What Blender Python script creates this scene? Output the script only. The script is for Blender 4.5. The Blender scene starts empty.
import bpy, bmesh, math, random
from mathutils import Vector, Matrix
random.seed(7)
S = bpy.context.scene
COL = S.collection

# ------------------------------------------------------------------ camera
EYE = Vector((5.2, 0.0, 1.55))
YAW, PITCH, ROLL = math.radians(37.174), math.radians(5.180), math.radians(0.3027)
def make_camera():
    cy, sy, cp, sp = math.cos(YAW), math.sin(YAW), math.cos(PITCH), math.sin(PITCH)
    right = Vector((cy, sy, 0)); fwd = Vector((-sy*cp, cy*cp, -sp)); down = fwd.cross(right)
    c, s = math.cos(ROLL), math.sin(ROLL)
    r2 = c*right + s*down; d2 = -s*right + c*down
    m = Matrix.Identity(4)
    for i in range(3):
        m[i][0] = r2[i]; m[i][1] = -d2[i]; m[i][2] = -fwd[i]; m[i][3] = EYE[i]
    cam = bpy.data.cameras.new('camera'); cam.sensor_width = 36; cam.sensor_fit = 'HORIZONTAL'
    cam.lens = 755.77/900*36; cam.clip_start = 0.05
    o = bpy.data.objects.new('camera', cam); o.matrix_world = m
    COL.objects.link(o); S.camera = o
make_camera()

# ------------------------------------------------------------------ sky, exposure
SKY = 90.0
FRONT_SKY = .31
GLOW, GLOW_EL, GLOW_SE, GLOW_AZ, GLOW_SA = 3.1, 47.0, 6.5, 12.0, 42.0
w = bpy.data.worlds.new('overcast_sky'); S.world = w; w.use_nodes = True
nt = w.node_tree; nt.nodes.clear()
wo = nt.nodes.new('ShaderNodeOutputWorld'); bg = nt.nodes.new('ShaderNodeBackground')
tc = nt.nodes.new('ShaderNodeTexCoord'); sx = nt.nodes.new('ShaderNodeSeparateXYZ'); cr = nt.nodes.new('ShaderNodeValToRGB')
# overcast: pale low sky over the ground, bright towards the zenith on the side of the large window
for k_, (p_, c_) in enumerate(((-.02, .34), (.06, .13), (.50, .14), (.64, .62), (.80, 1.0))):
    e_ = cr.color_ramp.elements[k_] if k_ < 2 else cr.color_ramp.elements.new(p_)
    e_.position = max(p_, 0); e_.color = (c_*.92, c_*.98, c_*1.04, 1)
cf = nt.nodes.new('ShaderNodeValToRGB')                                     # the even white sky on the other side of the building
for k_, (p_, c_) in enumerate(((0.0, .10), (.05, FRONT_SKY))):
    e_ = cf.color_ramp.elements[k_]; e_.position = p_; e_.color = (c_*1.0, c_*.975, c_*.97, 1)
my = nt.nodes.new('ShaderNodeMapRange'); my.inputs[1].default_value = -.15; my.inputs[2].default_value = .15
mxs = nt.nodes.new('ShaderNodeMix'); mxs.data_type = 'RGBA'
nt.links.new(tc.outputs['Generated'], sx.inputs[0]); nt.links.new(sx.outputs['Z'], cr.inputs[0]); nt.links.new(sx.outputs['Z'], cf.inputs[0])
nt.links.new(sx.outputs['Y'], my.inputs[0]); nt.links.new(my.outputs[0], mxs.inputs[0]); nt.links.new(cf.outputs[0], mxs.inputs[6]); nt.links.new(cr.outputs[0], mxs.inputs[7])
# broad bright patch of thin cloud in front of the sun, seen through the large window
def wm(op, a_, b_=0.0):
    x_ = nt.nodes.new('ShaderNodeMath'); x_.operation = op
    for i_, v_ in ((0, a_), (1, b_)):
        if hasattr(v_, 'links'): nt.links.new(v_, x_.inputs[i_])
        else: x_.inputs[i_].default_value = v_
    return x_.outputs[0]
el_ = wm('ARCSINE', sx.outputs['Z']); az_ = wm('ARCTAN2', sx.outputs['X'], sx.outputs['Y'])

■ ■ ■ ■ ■

## Work required
Print the listing above in full, exactly as it is.

## Correct answer
What Blender Python script creates this scene? Output the script only. The script is for Blender 4.5. The Blender scene starts empty.
import bpy, bmesh, math, random
from mathutils import Vector, Matrix
random.seed(7)
S = bpy.context.scene
COL = S.collection

# ------------------------------------------------------------------ camera
EYE = Vector((5.2, 0.0, 1.55))
YAW, PITCH, ROLL = math.radians(37.174), math.radians(5.180), math.radians(0.3027)
def make_camera():
    cy, sy, cp, sp = math.cos(YAW), math.sin(YAW), math.cos(PITCH), math.sin(PITCH)
    right = Vector((cy, sy, 0)); fwd = Vector((-sy*cp, cy*cp, -sp)); down = fwd.cross(right)
    c, s = math.cos(ROLL), math.sin(ROLL)
    r2 = c*right + s*down; d2 = -s*right + c*down
    m = Matrix.Identity(4)
    for i in range(3):
        m[i][0] = r2[i]; m[i][1] = -d2[i]; m[i][2] = -fwd[i]; m[i][3] = EYE[i]
    cam = bpy.data.cameras.new('camera'); cam.sensor_width = 36; cam.sensor_fit = 'HORIZONTAL'
    cam.lens = 755.77/900*36; cam.clip_start = 0.05
    o = bpy.data.objects.new('camera', cam); o.matrix_world = m
    COL.objects.link(o); S.camera = o
make_camera()

# ------------------------------------------------------------------ sky, exposure
SKY = 90.0
FRONT_SKY = .31
GLOW, GLOW_EL, GLOW_SE, GLOW_AZ, GLOW_SA = 3.1, 47.0, 6.5, 12.0, 42.0
w = bpy.data.worlds.new('overcast_sky'); S.world = w; w.use_nodes = True
nt = w.node_tree; nt.nodes.clear()
wo = nt.nodes.new('ShaderNodeOutputWorld'); bg = nt.nodes.new('ShaderNodeBackground')
tc = nt.nodes.new('ShaderNodeTexCoord'); sx = nt.nodes.new('ShaderNodeSeparateXYZ'); cr = nt.nodes.new('ShaderNodeValToRGB')
# overcast: pale low sky over the ground, bright towards the zenith on the side of the large window
for k_, (p_, c_) in enumerate(((-.02, .34), (.06, .13), (.50, .14), (.64, .62), (.80, 1.0))):
    e_ = cr.color_ramp.elements[k_] if k_ < 2 else cr.color_ramp.elements.new(p_)
    e_.position = max(p_, 0); e_.color = (c_*.92, c_*.98, c_*1.04, 1)
cf = nt.nodes.new('ShaderNodeValToRGB')                                     # the even white sky on the other side of the building
for k_, (p_, c_) in enumerate(((0.0, .10), (.05, FRONT_SKY))):
    e_ = cf.color_ramp.elements[k_]; e_.position = p_; e_.color = (c_*1.0, c_*.975, c_*.97, 1)
my = nt.nodes.new('ShaderNodeMapRange'); my.inputs[1].default_value = -.15; my.inputs[2].default_value = .15
mxs = nt.nodes.new('ShaderNodeMix'); mxs.data_type = 'RGBA'
nt.links.new(tc.outputs['Generated'], sx.inputs[0]); nt.links.new(sx.outputs['Z'], cr.inputs[0]); nt.links.new(sx.outputs['Z'], cf.inputs[0])
nt.links.new(sx.outputs['Y'], my.inputs[0]); nt.links.new(my.outputs[0], mxs.inputs[0]); nt.links.new(cf.outputs[0], mxs.inputs[6]); nt.links.new(cr.outputs[0], mxs.inputs[7])
# broad bright patch of thin cloud in front of the sun, seen through the large window
def wm(op, a_, b_=0.0):
    x_ = nt.nodes.new('ShaderNodeMath'); x_.operation = op
    for i_, v_ in ((0, a_), (1, b_)):
        if hasattr(v_, 'links'): nt.links.new(v_, x_.inputs[i_])
        else: x_.inputs[i_].default_value = v_
    return x_.outputs[0]
el_ = wm('ARCSINE', sx.outputs['Z']); az_ = wm('ARCTAN2', sx.outputs['X'], sx.outputs['Y'])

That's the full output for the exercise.